The back and forth overshadowed the Six’s sale to a group hailed for its diversity.

James is the only Black player to captain Canada’s national team. Nolan, the NHL’s coach of the year with the 1996-97 Buffalo Sabres, is a member of the First Nation’s Ojibwe tribe. Stewart, whose father is from Jamaica, is chair of Hockey Equality.

The group purchased the team from BTM Partners, which established the Six as an expansion franchise two years ago.

The PHF, formerly known as the National Women’s Hockey League before rebranding last summer, is North America’s lone professional women’s hockey league, established in 2015. The PHF plans to expand from six to eight teams, provide health care and also more than double its salary cap to $750,000 per team next season.

The PWHPA membership is made up of a majority of U.S. and Canadian national team players.
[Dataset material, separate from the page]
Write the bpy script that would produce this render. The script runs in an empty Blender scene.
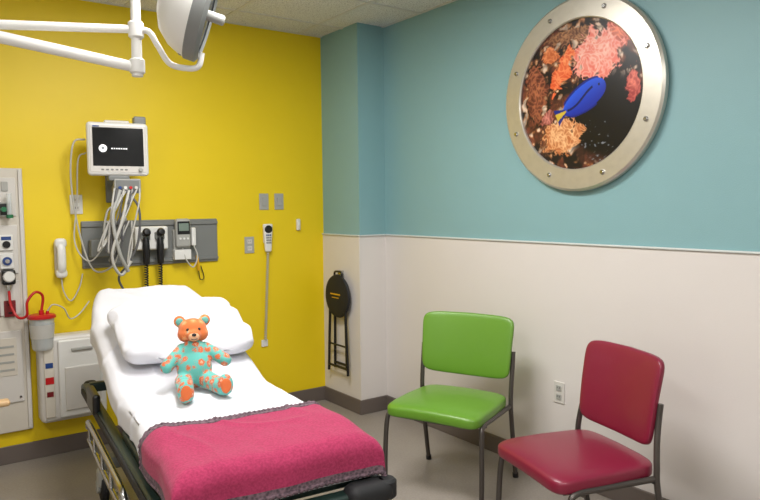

It was formed in May 2019 following the demise of the Canadian Women’s Hockey League.

The organizations have been at odds ever since, with PWHPA members balking at playing for the then-NWHL because of differences with former commissioner and founder Dani Rylan Kearney’s management style. Concerns also were raised over the private-investor-backed league’s financial shortfalls. The league slashed players’ salaries by more than half a month into its second season and was criticized for not always reimbursing players’ travel and meal expenses.

The PWHPA instead pushed for forming a league with what it called a sustainable economic model with more robust support for players.

Signs of the PWHPA closing in on its objective became apparent the past two weeks with talks intensifying with select NHL teams and major corporate sponsors to form a league within the next year.

The PHF, meantime, has spent the past two years transforming itself in a series of moves. It has revamped its business model, its teams are now independently owned and the league is headed by a board of governors.

And yet, questions remain after Commissioner Ty Tumminia cited personal reasons behind her decision to step down after this season after overseeing much of the PHF’s transformation. Her departure also coincides with the sale of the Six, with whom Tumminia first joined the league as the franchise’s chairwoman.

James questioned what more the PHF must do to meet the PWHPA’s demands, citing the $25 million league owners are committing over the next three year to increase salaries, add health care and improve infrastructure.

“They have already agreed to everything on the PWHPA’s wish list to my knowledge and still not good enough,” James wrote. “How about combining your resources for the better of the game, and everyone set aside their egos?”